Folha - Lula e Garcia sempre dizem que a prioridade da política externa será, nesta ordem, a América do Sul, a América Latina e as Américas. Nesse sentido, a Venezuela não é a prioridade das prioridades, mesmo em relação aos EUA?
Amorim -
A Venezuela é um parceiro muito importante, porque tem muitas afinidades com o Brasil. São afinidades culturais, de clima, até o povo é muito parecido com o nosso. Também tem uma larga fronteira com o Brasil e é um país rico em fontes de energia. O Brasil, portanto, tem interesse em manter relações próximas e produtivas com a Venezuela. O nosso partido é o da constitucionalidade e da democracia.

Folha - Mas o risco de golpe é ainda muito real na Venezuela.
Amorim -
Golpes são inaceitáveis em qualquer hipótese.
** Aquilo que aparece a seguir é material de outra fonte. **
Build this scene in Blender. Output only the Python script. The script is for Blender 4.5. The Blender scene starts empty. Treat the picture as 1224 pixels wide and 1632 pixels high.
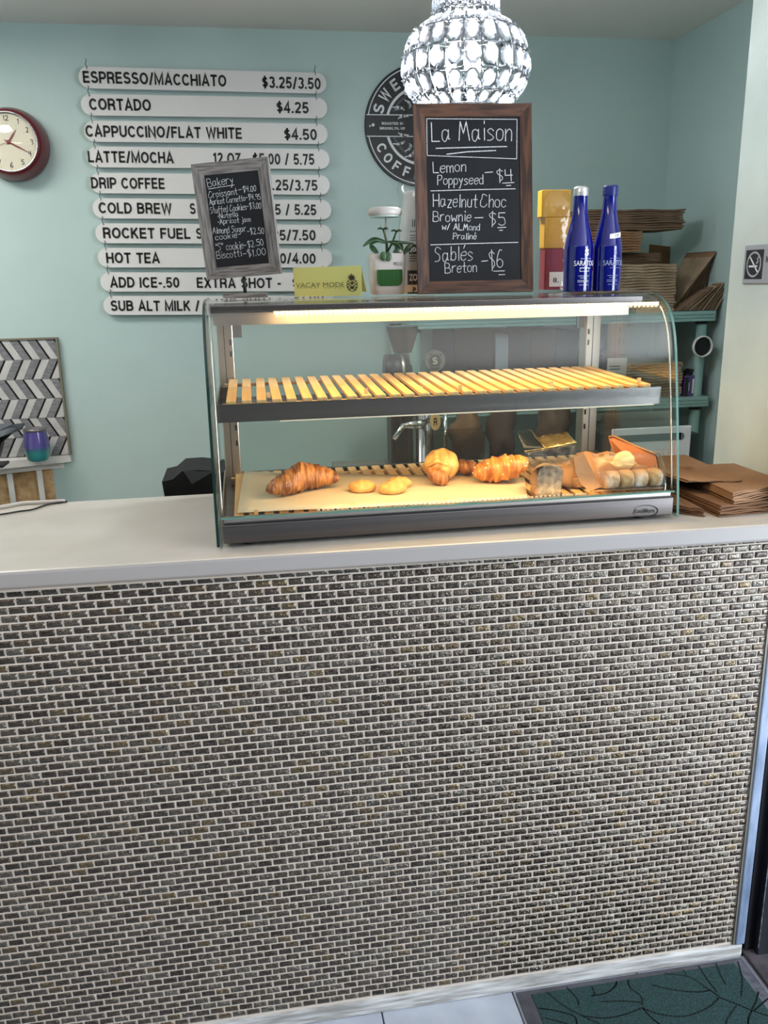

No caso da Venezuela, temos de contribuir efetivamente para reduzir esse risco. E isso não é interferência em assuntos internos, mas uma posição de defesa da democracia e da constitucionalidade. A intenção, desde o início, não era o Brasil se sobrepor, mas contribuir para uma solução negociada.

Folha - Há dúvidas quanto à sua convivência com o Marco Aurélio Garcia. O sr. não teme uma interferência externa no Itamaraty?
Amorim -
Nós nos conhecemos há muitos anos e agora estamos descobrindo até pontos de contato que nem lembrávamos mais. Além do mais, o Brasil tem de se acostumar com essas coisas tão normais, como o presidente eleito enviar um emissário a outro país. Isso acontece a toda hora nos EUA e não é coisa para chanceler.